С бедным хозяином убогой комнаты позволяли себе куда больше, чем с Луниным: его сразу посадили на холодную гауптвахту, где с полгода мучили допросами. Громницкий растерялся и сообщил лишние подробности о Лунине. Забыв уговор — все «валить» на покойников, — он упомянул Муравьевых и Вольфа.
В течение месяца открылось, что не меньше десяти человек переписывали или читали труды Лунина; Успенский, разумеется, сообразил, что если копнуть бумаги Волконских и других ссыльных, то непременно найдутся еще экземпляры, но вдруг дело быстро пошло на убыль.
С. Б. Окунь точно расшифровал ситуацию: Успенский рвется к новым обыскам и репрессиям, но Копылов и Руперт боятся, как бы не открылось слишком много, и тогда Петербург заметит иркутскую нерадивость.
Бенкендорф хочет запугать, искоренить, но тоже не склонен дать делу слишком большого хода: ведь «Письма из Сибири» все-таки прошли через его цензуру (и Руперт намекнул на это в одном из своих отчетов), да к тому же учитель, священники и прочие разночинные читатели были народом, который, по Николаю I, «чист душою», и не в нем опасность, а в образованных смутьянах.
Руперт составил, и Бенкендорф утвердил следующее мнение о читателях Лунина:
«Прежняя их жизнь и настоящее поведение свидетельствуют вполне, что ни одна из мыслей помянутых сочинений ими не усвоена, и вообще они совершенно далеки от всего того, что хоть несколько противоречило бы духу правительства».
Громницкого через полгода отпустили под особый надзор (десять лет спустя умрет от чахотки). Учителей отставили (Журавлев не перенес неприятностей и умер до окончания дела). Муравьевых, Волконских, Вольфа даже не допрашивали. Успенскому после настоятельных просьб Руперта дали Станислава III степени[160].
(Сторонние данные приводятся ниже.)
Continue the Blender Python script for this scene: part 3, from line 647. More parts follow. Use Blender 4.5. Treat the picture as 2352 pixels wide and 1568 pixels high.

Изъятые рукописи Лунина ушли в Петербург — в секретный архив III отделения, где они, подобно автору, подлежали полному забвению.
10.«В исходе 30-х — начале 40-х годов выступление Лунина было одним из самых ярких актов идейной борьбы с самодержавно-крепостническим строем. Брошенный в ссылку молодой Герцен лишь в эти годы приступил к своей художественно-литературной пропаганде. Его голос, первые произведения Белинского после тяжелого периода „примирения с действительностью“ и голос Лунина из сибирской ссылки — вот наиболее яркие явления революционной мысли времени».
Слова эти взяты из книги М. В. Нечкиной «Движение декабристов».